Problem to work on:
Go through the listing and write out all of it exactly.

***

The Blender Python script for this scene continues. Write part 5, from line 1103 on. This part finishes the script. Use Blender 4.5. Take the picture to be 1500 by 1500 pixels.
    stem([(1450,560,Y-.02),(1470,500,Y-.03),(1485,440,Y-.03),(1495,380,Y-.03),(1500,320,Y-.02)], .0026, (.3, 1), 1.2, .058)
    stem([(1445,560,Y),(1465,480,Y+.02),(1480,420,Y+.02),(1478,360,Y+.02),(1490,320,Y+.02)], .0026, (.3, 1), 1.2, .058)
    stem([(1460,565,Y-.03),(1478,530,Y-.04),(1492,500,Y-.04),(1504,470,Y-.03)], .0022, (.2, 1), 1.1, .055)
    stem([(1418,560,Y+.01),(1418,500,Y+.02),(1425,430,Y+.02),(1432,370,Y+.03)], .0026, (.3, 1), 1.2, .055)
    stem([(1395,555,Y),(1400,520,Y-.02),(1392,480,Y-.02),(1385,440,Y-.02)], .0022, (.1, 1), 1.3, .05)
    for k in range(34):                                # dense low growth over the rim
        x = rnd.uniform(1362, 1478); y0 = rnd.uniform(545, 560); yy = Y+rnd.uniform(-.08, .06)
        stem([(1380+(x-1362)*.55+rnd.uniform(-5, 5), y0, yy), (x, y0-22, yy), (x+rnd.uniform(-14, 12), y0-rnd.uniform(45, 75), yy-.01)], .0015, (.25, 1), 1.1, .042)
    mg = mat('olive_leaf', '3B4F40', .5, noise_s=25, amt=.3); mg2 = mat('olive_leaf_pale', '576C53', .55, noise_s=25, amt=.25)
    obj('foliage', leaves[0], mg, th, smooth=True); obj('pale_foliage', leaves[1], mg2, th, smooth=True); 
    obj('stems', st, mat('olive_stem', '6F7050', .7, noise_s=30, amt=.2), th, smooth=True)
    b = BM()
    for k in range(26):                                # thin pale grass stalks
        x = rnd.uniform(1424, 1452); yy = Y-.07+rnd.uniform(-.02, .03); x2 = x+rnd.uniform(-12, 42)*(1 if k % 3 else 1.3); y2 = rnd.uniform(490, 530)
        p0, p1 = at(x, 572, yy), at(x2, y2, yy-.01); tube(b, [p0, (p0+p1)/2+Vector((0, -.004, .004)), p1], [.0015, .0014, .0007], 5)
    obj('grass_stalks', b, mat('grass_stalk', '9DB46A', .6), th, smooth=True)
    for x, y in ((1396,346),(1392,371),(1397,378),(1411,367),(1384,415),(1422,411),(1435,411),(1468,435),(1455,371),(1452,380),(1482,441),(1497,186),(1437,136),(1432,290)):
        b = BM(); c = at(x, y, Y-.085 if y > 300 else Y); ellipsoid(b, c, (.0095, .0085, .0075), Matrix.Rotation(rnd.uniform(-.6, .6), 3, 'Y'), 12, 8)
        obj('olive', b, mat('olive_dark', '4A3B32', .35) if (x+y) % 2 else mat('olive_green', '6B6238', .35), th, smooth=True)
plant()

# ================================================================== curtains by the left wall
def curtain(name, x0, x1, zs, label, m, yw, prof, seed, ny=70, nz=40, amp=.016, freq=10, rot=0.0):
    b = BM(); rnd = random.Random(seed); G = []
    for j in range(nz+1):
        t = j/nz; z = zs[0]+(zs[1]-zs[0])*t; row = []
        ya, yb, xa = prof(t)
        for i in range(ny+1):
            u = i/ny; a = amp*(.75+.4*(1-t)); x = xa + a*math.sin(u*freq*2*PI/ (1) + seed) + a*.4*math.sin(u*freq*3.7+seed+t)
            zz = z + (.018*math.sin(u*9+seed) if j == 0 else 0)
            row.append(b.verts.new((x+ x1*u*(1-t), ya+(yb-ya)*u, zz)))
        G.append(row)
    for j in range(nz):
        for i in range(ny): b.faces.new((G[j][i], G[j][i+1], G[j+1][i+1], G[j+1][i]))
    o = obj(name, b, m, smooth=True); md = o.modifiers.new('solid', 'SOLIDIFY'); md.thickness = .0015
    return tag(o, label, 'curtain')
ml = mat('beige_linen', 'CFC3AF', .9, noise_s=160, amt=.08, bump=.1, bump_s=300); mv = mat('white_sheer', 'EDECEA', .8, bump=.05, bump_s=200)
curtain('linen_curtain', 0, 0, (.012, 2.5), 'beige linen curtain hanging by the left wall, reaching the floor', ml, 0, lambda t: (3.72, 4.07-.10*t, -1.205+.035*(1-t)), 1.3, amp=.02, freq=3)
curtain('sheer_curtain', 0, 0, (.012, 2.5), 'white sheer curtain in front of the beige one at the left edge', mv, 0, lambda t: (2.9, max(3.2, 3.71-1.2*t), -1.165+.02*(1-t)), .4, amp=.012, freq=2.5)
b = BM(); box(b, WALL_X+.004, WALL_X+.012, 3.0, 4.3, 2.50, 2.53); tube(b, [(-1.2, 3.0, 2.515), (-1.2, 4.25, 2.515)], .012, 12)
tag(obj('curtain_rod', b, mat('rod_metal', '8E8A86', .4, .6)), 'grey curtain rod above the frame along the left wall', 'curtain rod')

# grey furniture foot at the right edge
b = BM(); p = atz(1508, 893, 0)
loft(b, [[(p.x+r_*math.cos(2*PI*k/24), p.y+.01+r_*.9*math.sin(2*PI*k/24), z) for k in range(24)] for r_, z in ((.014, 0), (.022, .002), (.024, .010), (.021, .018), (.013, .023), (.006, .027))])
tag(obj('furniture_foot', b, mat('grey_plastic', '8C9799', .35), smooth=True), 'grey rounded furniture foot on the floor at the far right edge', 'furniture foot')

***

The solution:
The Blender Python script for this scene continues. Write part 5, from line 1103 on. This part finishes the script. Use Blender 4.5. Take the picture to be 1500 by 1500 pixels.
    stem([(1450,560,Y-.02),(1470,500,Y-.03),(1485,440,Y-.03),(1495,380,Y-.03),(1500,320,Y-.02)], .0026, (.3, 1), 1.2, .058)
    stem([(1445,560,Y),(1465,480,Y+.02),(1480,420,Y+.02),(1478,360,Y+.02),(1490,320,Y+.02)], .0026, (.3, 1), 1.2, .058)
    stem([(1460,565,Y-.03),(1478,530,Y-.04),(1492,500,Y-.04),(1504,470,Y-.03)], .0022, (.2, 1), 1.1, .055)
    stem([(1418,560,Y+.01),(1418,500,Y+.02),(1425,430,Y+.02),(1432,370,Y+.03)], .0026, (.3, 1), 1.2, .055)
    stem([(1395,555,Y),(1400,520,Y-.02),(1392,480,Y-.02),(1385,440,Y-.02)], .0022, (.1, 1), 1.3, .05)
    for k in range(34):                                # dense low growth over the rim
        x = rnd.uniform(1362, 1478); y0 = rnd.uniform(545, 560); yy = Y+rnd.uniform(-.08, .06)
        stem([(1380+(x-1362)*.55+rnd.uniform(-5, 5), y0, yy), (x, y0-22, yy), (x+rnd.uniform(-14, 12), y0-rnd.uniform(45, 75), yy-.01)], .0015, (.25, 1), 1.1, .042)
    mg = mat('olive_leaf', '3B4F40', .5, noise_s=25, amt=.3); mg2 = mat('olive_leaf_pale', '576C53', .55, noise_s=25, amt=.25)
    obj('foliage', leaves[0], mg, th, smooth=True); obj('pale_foliage', leaves[1], mg2, th, smooth=True); 
    obj('stems', st, mat('olive_stem', '6F7050', .7, noise_s=30, amt=.2), th, smooth=True)
    b = BM()
    for k in range(26):                                # thin pale grass stalks
        x = rnd.uniform(1424, 1452); yy = Y-.07+rnd.uniform(-.02, .03); x2 = x+rnd.uniform(-12, 42)*(1 if k % 3 else 1.3); y2 = rnd.uniform(490, 530)
        p0, p1 = at(x, 572, yy), at(x2, y2, yy-.01); tube(b, [p0, (p0+p1)/2+Vector((0, -.004, .004)), p1], [.0015, .0014, .0007], 5)
    obj('grass_stalks', b, mat('grass_stalk', '9DB46A', .6), th, smooth=True)
    for x, y in ((1396,346),(1392,371),(1397,378),(1411,367),(1384,415),(1422,411),(1435,411),(1468,435),(1455,371),(1452,380),(1482,441),(1497,186),(1437,136),(1432,290)):
        b = BM(); c = at(x, y, Y-.085 if y > 300 else Y); ellipsoid(b, c, (.0095, .0085, .0075), Matrix.Rotation(rnd.uniform(-.6, .6), 3, 'Y'), 12, 8)
        obj('olive', b, mat('olive_dark', '4A3B32', .35) if (x+y) % 2 else mat('olive_green', '6B6238', .35), th, smooth=True)
plant()

# ================================================================== curtains by the left wall
def curtain(name, x0, x1, zs, label, m, yw, prof, seed, ny=70, nz=40, amp=.016, freq=10, rot=0.0):
    b = BM(); rnd = random.Random(seed); G = []
    for j in range(nz+1):
        t = j/nz; z = zs[0]+(zs[1]-zs[0])*t; row = []
        ya, yb, xa = prof(t)
        for i in range(ny+1):
            u = i/ny; a = amp*(.75+.4*(1-t)); x = xa + a*math.sin(u*freq*2*PI/ (1) + seed) + a*.4*math.sin(u*freq*3.7+seed+t)
            zz = z + (.018*math.sin(u*9+seed) if j == 0 else 0)
            row.append(b.verts.new((x+ x1*u*(1-t), ya+(yb-ya)*u, zz)))
        G.append(row)
    for j in range(nz):
        for i in range(ny): b.faces.new((G[j][i], G[j][i+1], G[j+1][i+1], G[j+1][i]))
    o = obj(name, b, m, smooth=True); md = o.modifiers.new('solid', 'SOLIDIFY'); md.thickness = .0015
    return tag(o, label, 'curtain')
ml = mat('beige_linen', 'CFC3AF', .9, noise_s=160, amt=.08, bump=.1, bump_s=300); mv = mat('white_sheer', 'EDECEA', .8, bump=.05, bump_s=200)
curtain('linen_curtain', 0, 0, (.012, 2.5), 'beige linen curtain hanging by the left wall, reaching the floor', ml, 0, lambda t: (3.72, 4.07-.10*t, -1.205+.035*(1-t)), 1.3, amp=.02, freq=3)
curtain('sheer_curtain', 0, 0, (.012, 2.5), 'white sheer curtain in front of the beige one at the left edge', mv, 0, lambda t: (2.9, max(3.2, 3.71-1.2*t), -1.165+.02*(1-t)), .4, amp=.012, freq=2.5)
b = BM(); box(b, WALL_X+.004, WALL_X+.012, 3.0, 4.3, 2.50, 2.53); tube(b, [(-1.2, 3.0, 2.515), (-1.2, 4.25, 2.515)], .012, 12)
tag(obj('curtain_rod', b, mat('rod_metal', '8E8A86', .4, .6)), 'grey curtain rod above the frame along the left wall', 'curtain rod')

# grey furniture foot at the right edge
b = BM(); p = atz(1508, 893, 0)
loft(b, [[(p.x+r_*math.cos(2*PI*k/24), p.y+.01+r_*.9*math.sin(2*PI*k/24), z) for k in range(24)] for r_, z in ((.014, 0), (.022, .002), (.024, .010), (.021, .018), (.013, .023), (.006, .027))])
tag(obj('furniture_foot', b, mat('grey_plastic', '8C9799', .35), smooth=True), 'grey rounded furniture foot on the floor at the far right edge', 'furniture foot')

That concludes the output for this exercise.